FX Quant Strategy provides a quantitative overview of the currency market, including several valuation tools and monitors, focusing on the FX options market.
This week we recommend one FX option trade: buy 1M 111.00-108.50 USD/JPY put spread.
Implied FX volatility has declined significantly following the first round of the French presidential election. As such, the risk premium related to t he political situation in France has been completely priced out and implied FX volatility generally trade in neutral to cheap territory across the major and Scandi FX universe and across tenors.

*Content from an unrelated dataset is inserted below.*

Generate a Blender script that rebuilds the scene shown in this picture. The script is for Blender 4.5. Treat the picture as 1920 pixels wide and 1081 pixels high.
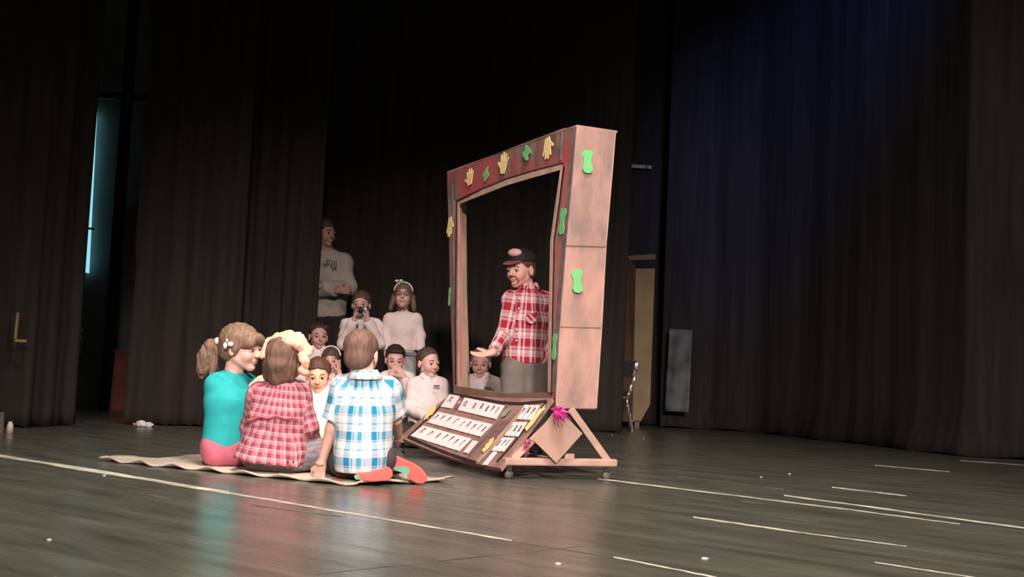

As argued in Strategy: Focus on economics again (sort of) , 28 April, we see evidence that the global business cycle is rolling over and growth seems to be decelerating in the US. In this environment, we typically (historically) see implied FX volatility become more volatile with a tendency to spike higher. In this respect, we note that 12M USD/SEK implied volatility is currently cheap (so is 12M EUR/USD). Hence, investors who expect a decline in global equity prices should consider buying a 1Y USD/SEK call option, which offers an attractive relationship between beta (FX spot versus equity prices) and the FX option price.
Moreover, we note that implied GBP volatility trades neutral relative to the rest of the G10 universe. We expect risk premium to increase as the UK election day approaches and we expect implied GBP volatility to increase relative to the rest of the G10 in the coming month. EUR/GBP and GBP/USD risk reversals at the 1-3M tenors also trade in neutral territory and close to zero in absolute levels. We would look to buy 1M or 2M EUR/GBP put spreads if spot bounces up to 0.85 (provided risk premium is still not priced in FX volatility).
Looking at the signals from our short-term financial models, we currently observe some very stretched misalignments in the Scandi FX crosses. In particular, the NOK is very oversold vis-à-vis the EUR, USD and SEK, according to the models. However, as argued in NOK Flash Comment: Externals beating domestics, tactical caution advised (3 May), we see no obvious trigger for NOK revival in the near term and we stay tactically cautious on the NOK. The commodity currencies AUD, NZD and CAD are also oversold, according to the model. However, with the single-largest commodity consumer (China) showing weakness, we would not trade against this.
In the majors, USD/JPY is overbought according to the short-term financial model. Also, the cross looks less stretched from a technical point of view. On a one- to three-months horizon, we see little prospect of a sustained rally in USD/JPY from here, as in the current cyclical environment we see little risk of a significant sell-off in 10Y US (key driver of the cross) and as 'Tumpflation' is losing steam. With cheap implied volatility and negative (cheap) risk reversal, we recommend buying a 1M USD/JPY 111-108.50 put spread.